Solar System

 

Believe it or not, we live on a ball of rock spinning through space with a thin envelope of liquid water and tenuous gas. The spin of our Earth gives the illusion of the rising and setting Sun and Moon and stars, and the night sky appears to wheel around the North Star, leaving concentric star trails in long-exposure photographs. Earth’s rotation is the source of the prevailing westerly winds, which whip around the Earth’s axis as they carry the angular momentum poleward from the tropics where they picked it up from the rock below. 

Earth’s spin is in turn a remnant of the primordial vorticity of the solar nebula that gave birth to the solar system 4.567 billion years ago. Our Earth and the rest of the planets revolve around the Sun in a disk that spins along with the Sun as it has since its collapse from a molecular cloud. All the planets except Venus and Uranus and most of the moons also spin in this same direction. Our planet’s axis is inclined about 23 degrees to the plane of the solar system. 

The spin of our solar system is inclined about 63 degrees to the rotation of the Galaxy itself.
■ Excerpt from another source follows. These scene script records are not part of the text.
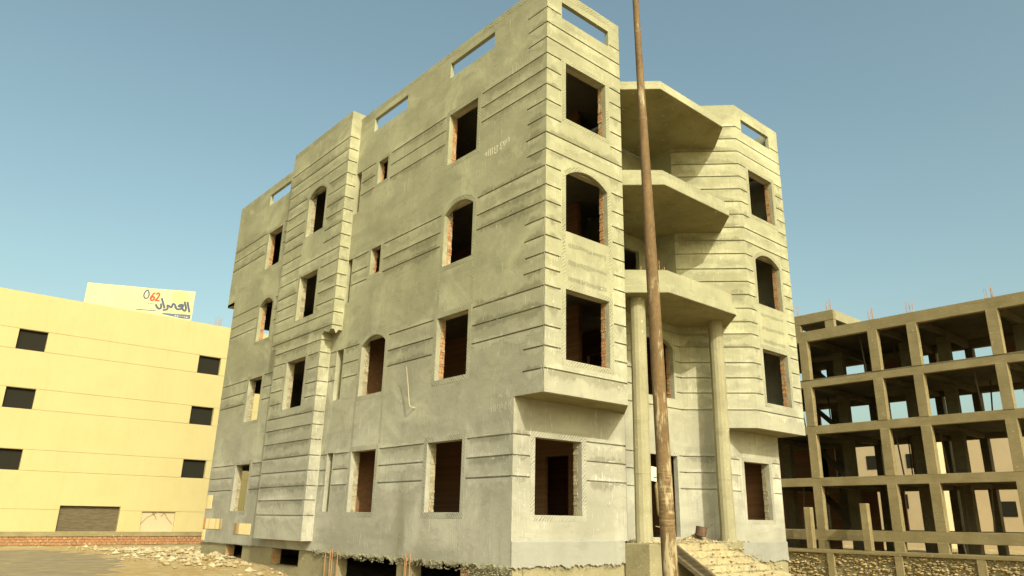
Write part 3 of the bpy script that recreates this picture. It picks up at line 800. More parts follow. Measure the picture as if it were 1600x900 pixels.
# canopy and balconies
def slab(z0, z1, ins=0.0):
    k = ins
    return [(3.19+k*.4, .49+k*.9), (4.02+k*.42, -.34+k), (7.06-k*.42, -.33+k), (7.98-k*.4, .6+k*.9), (7.0, 1.63), (7.0, 2.7), (4.36, 2.7), (4.36, 1.63)]
mb = MB(); pl_ = slab(0, 0)
mb.prism(pl_, 13.14, 13.40, 0)
cp = mb.build('canopy', 'plaster', B, bev=.012)
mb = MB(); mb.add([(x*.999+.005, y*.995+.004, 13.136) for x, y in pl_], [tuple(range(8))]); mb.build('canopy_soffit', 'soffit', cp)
for z0, zt in ((10.2, 10.68), (7.18, 7.82)):
    mb = MB(); mb.prism(pl_, z0, z0+.2, 0)
    bl = mb.build('balcony', 'plaster', B, bev=.012)
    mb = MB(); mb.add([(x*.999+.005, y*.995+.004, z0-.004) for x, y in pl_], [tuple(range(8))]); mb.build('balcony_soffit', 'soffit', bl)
    mb = MB(); a = slab(0, 0, .10)[:4]; b = slab(0, 0, .22)[:4]
    a[0] = (a[0][0]-.02, a[0][1]-.03); a[3] = (a[3][0]+.03, a[3][1]-.03)
    vs = [(x, y, z0+.2) for x, y in a]+[(x, y, zt) for x, y in a]+[(x, y, zt) for x, y in b]+[(x, y, z0+.2) for x, y in b]; fs = []
    for i in range(3):
        for q in range(3): fs.append((q*4+i, q*4+i+1, (q+1)*4+i+1, (q+1)*4+i))
    mb.add(vs, fs); mb.build('balcony_upstand', 'plaster', bl)
    if z0 < 9:                                           # starter bars bent up behind the upstand
        for q, (x, y, h_, l) in enumerate(((3.75, .35, .18, .0), (4.1, .1, .42, .03), (4.16, .06, .34, -.06), (4.2, .02, .16, .1), (4.28, .0, .2, .02))):
            mb = MB(); mb.tube([(x, y, zt-.3), (x, y, zt+.02), (x+l, y+l*.6, zt+h_)], .011, 6); mb.build('starter_bar', 'rebar', bl)
# two faceted columns
for (x, y) in ((3.84, .58), (7.22, .52)):
    mb = MB(); zz = [1.12, 1.5, 2.7, 2.72, 3.9, 4.02, 4.04, 5.5, 7.0, 7.19]
    mb.tube([(x+random.uniform(-.008, .008), y+random.uniform(-.008, .008), z) for z in zz], [.215, .21, .208, .212, .207, .207, .213, .206, .204, .204], 14)
    mb.build('entrance_column', 'concrete', B)

# plinth, torn plaster edge, basement wall
FP = Fr((0, .945), (1, 0))
mb = MB(); n = 110; t = ragged(n, .60, .70, 77, 9); vs = []
for i in range(n+1): u = 3.56*i/n; vs += [FP.p(u, 0, 1.16), FP.p(u, 0, t[i]), FP.p(u, -.03, t[i])]
fs = []
for i in range(n): fs += [(3*i, 3*i+1, 3*i+4, 3*i+3), (3*i+1, 3*i+2, 3*i+5, 3*i+4)]
mb.add(vs, fs); mb.quad(FP.p(0, 0, 1.16), FP.p(3.56, 0, 1.16), FP.p(3.56, -.025, 1.19), FP.p(0, -.025, 1.19))
mb.quad(FP.p(0, 0, 1.16), FP.p(0, 0, .66), FP.p(0, -.03, .66), FP.p(0, -.03, 1.16))
mb.build('plinth_band', 'plinth', B)
mb = MB(); t = ragged(n, .52, .60, 79, 9); vs = []
for i in range(n+1): u = 8.0+2.97*i/n; vs += [FP.p(u, 0, 1.08), FP.p(u, 0, t[i]), FP.p(u, -.03, t[i])]
mb.add(vs, fs); mb.quad(FP.p(8, 0, 1.08), FP.p(10.97, 0, 1.08), FP.p(10.97, -.025, 1.1), FP.p(8, -.025, 1.1)); mb.quad((10.97, .945, .5), (10.97, YB, .5), (10.97, YB, 1.08), (10.97, .945, 1.08))
mb.build('plinth_band', 'plinth', B)
mb = MB()
FBs = FrL((.05, 0), (0, 1)); FBs.N = Vector((-1, 0, 0))
HBs = [(15.25, 16.75, .2, .65, 0), (10.86, 12.8, .16, .64, 0), (5.37, 8.42, -.6, .64, 0), (2.74, 4.74, -.6, .655, 0)]
facade(mb, FBs, .97, YB, -.8, .67, HBs, (), th=.3)
mb.quad((.05, 1.0, -.8), (11, 1.0, -.8), (11, 1.0, 1.1), (.05, 1.0, 1.1)); mb.quad((10.95, 1, -.8), (10.95, YB, -.8), (10.95, YB, .66), (10.95, 1, .66)); mb.quad((.05, YB, -.8), (11, YB, -.8), (11, YB, .66), (.05, YB, .66))
mb.quad((.06, 9.9, .66), (.06, 13.5, .66), (.06, 13.5, 1.0), (.06, 9.9, 1.0))
bw = mb.build('basement_wall', 'rough', B)
for i, h in enumerate(HBs[:2]): jamb(B, FBs, h, 400+i, th=.01, deep=.3, lintel=False)
# brick pier showing at the end of the basement openings
mb = MB(); rr = random.Random(5)
for c_ in range(14):
    z = -.45+c_*.078; u = 2.72
    for q in range(2):
        wd = .2 if (c_+q) % 2 else .11
        if z+.06 < .6: mb.box(.018+rr.uniform(0, .02), .1, u-wd, u-.006, z, z+.064); u -= wd
mb.build('brick_pier', 'brick', B)
mb = MB(); rr = random.Random(6)
n = 150; tt = ragged(n, .50, .66, 91, 16); vs = []
for i in range(n+1):
    u = .97+8.9*i/n; e = .12*max(0, 1-abs(u-1.3)/.8)
    vs += [(-.003, u, .70), (-.02-.02*rr.random(), u, tt[i]+.05), (.02, u, tt[i]-e)]
fs = [];
for i in range(n): fs += [(3*i, 3*i+3, 3*i+4, 3*i+1), (3*i+1, 3*i+4, 3*i+5, 3*i+2)]
mb.add(vs, fs)
for _ in range(420):
    u = .95+8.8*rr.random()**1.25; z = .68-.17*rr.random()-(.12*rr.random() if u < 2.6 else 0); mb.rock((-.012, u, z), rr.uniform(.012, .038))
for _ in range(70): mb.rock((rr.uniform(0, 3.4), .94, .66-.1*rr.random()), rr.uniform(.01, .028))
for _ in range(90): mb.rock((-.005, rr.uniform(13.6, 19.2), .62+.06*rr.random()), rr.uniform(.01, .025))
mb.build('torn_plaster_edge', 'jag', B)['kind'] = 'stuff'

# sample facing tiles stuck on the foot of the far end of the long side
def tile(a, b, z0, z1, m):
    t_ = MB(); t_.box(-.014, -.001, min(a, b)+.006, max(a, b)-.006, z0, z1); t_.build('facing_tile', m, B)
seq = ['t_orange']+['t_cream', 't_beige', 't_cream', 't_cream', 't_beige', 't_cream', 't_olive']
for i, m in enumerate(seq): tile(19.22-i*.235, 18.985-i*.235, 1.13, 1.5, m)
for i, m in enumerate(['t_brown', 't_olive', 't_cream', 't_cream', 't_cream', 't_cream']): tile(16.12-i*.25, 15.87-i*.25, 1.0, 1.36, m)
for i, m in enumerate(['t_cream', 't_beige']): tile(19.22-i*.3, 18.92-i*.3, .72 if i == 0 else .98, 1.1, 't_cream' if i == 0 else m) if i == 0 else None
for i, m in enumerate(['t_beige', 't_cream', 't_cream']): tile(19.2-i*.19, 19.01-i*.19, 1.86, 2.36, m)

# timber frame in the rear opening seen through the ground floor window
mb = MB(); mb.box(.95, 1.02, YB-.1, YB-.03, 1.76, 3.3); mb.box(.3, 1.02, YB-.1, YB-.03, 2.42, 2.5); mb.build('timber_brace', 'concrete', B)

# chalk numbers brushed on the long wall
GF = [[(2.329, 10.636), (2.315, 10.681), (2.254, 10.701), (2.264, 10.575)], [(2.174, 10.741), (2.185, 10.559)], [(2.102, 10.742), (2.102, 10.535)], [(2.031, 10.736), (2.026, 10.541)], [(1.919, 10.735), (1.957, 10.678), (1.905, 10.636), (1.953, 10.584), (1.9, 10.521), (1.851, 10.544)], [(1.849, 10.735), (1.831, 10.551)], [(1.837, 10.681), (1.789, 10.718)], [(1.631, 10.748), (1.73, 10.738), (1.676, 10.646), (1.734, 10.612), (1.692, 10.553), (1.635, 10.587)], [(1.602, 10.75), (1.547, 10.609)], [(1.543, 10.748), (1.494, 10.651), (1.465, 10.752)], [(1.427, 10.764), (1.363, 10.762), (1.37, 10.65)]]
G2 = [[(1.809, 3.99), (1.795, 4.018), (1.743, 4.051), (1.752, 3.927)], [(1.675, 4.073), (1.676, 3.939)], [(1.614, 4.077), (1.615, 3.933)], [(1.539, 4.088), (1.534, 3.973)], [(1.448, 4.079), (1.469, 4.033), (1.43, 4.001), (1.465, 3.957), (1.448, 3.907), (1.389, 3.911)], [(1.397, 4.102), (1.347, 3.983)], [(1.227, 4.123), (1.254, 4.069), (1.238, 4.039), (1.266, 3.994), (1.234, 3.934)], [(1.163, 3.984), (1.132, 4.127), (1.091, 4.014)], [(1.084, 4.023), (1.059, 4.133)], [(1.052, 4.142), (0.98, 4.148), (0.976, 4.021)], [(1.523, 4.241), (1.427, 4.298), (1.425, 4.24)], [(1.381, 4.283), (1.386, 4.216)], [(1.233, 4.295), (1.189, 4.304)], [(1.145, 4.299), (1.128, 4.226)]]
for s_ in GF:
    mb = MB(); ribbon(mb, lambda u, z: FL.p(u, .0025, z), s_, .028); mb.build('chalk_stroke', 'chalk', wall_left)
for s_ in G2:
    mb = MB(); ribbon(mb, lambda u, z: FL.p(u, .0025, z), s_, .018); mb.build('chalk_stroke', 'chalk2', wall_left)

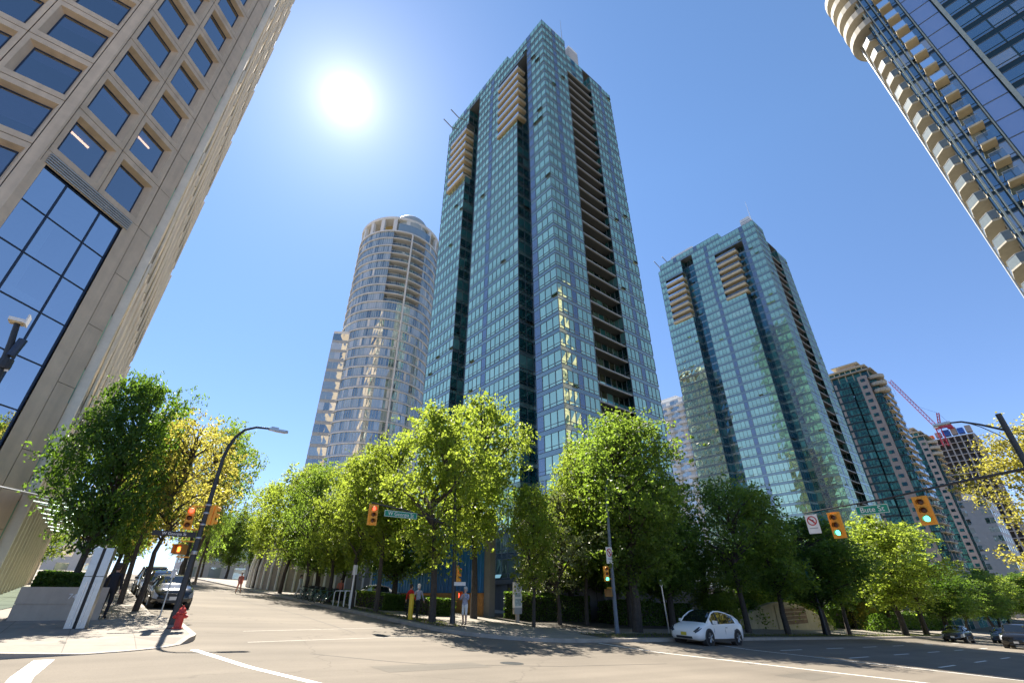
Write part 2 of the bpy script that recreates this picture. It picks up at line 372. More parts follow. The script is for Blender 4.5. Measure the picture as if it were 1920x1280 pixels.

You can picture the solar system as a disk orbiting inside the colossal Galactic disk, but the two disks are inclined 63 degrees. By a remarkable coincidence the 23-degree tilt of the Earth’s rotation relative to the solar system, plus the 63-degree tilt of the solar system compared to the galaxy, means that the direction of the North Star is almost straight out of the plane of our Galaxy! When we look toward the North Star we are looking almost straight out of the Galaxy and into intergalactic space.

Beyond the planets of our solar system, 5 light-hours and more from the inner furnace, lies a realm of icy bodies made of the same stuff that forms the gas giantsJupiter and Saturn, but in solid form. Thousands of them orbit in the dim reaches of the Kuiper Belt. These ice chunks include Pluto and Eris and Ultima Thule, recently visited by NASA’s New Horizons mission. Beyond the Kuiper Belt stretches the Oort Cloud, a diffuse sphere of billions of comets. These chunks of carbon, oxygen, and hydrogen stretch halfway to the nearest star, and are connected by the barest tendrils of gravity to the central pucker in space formed by the Sun.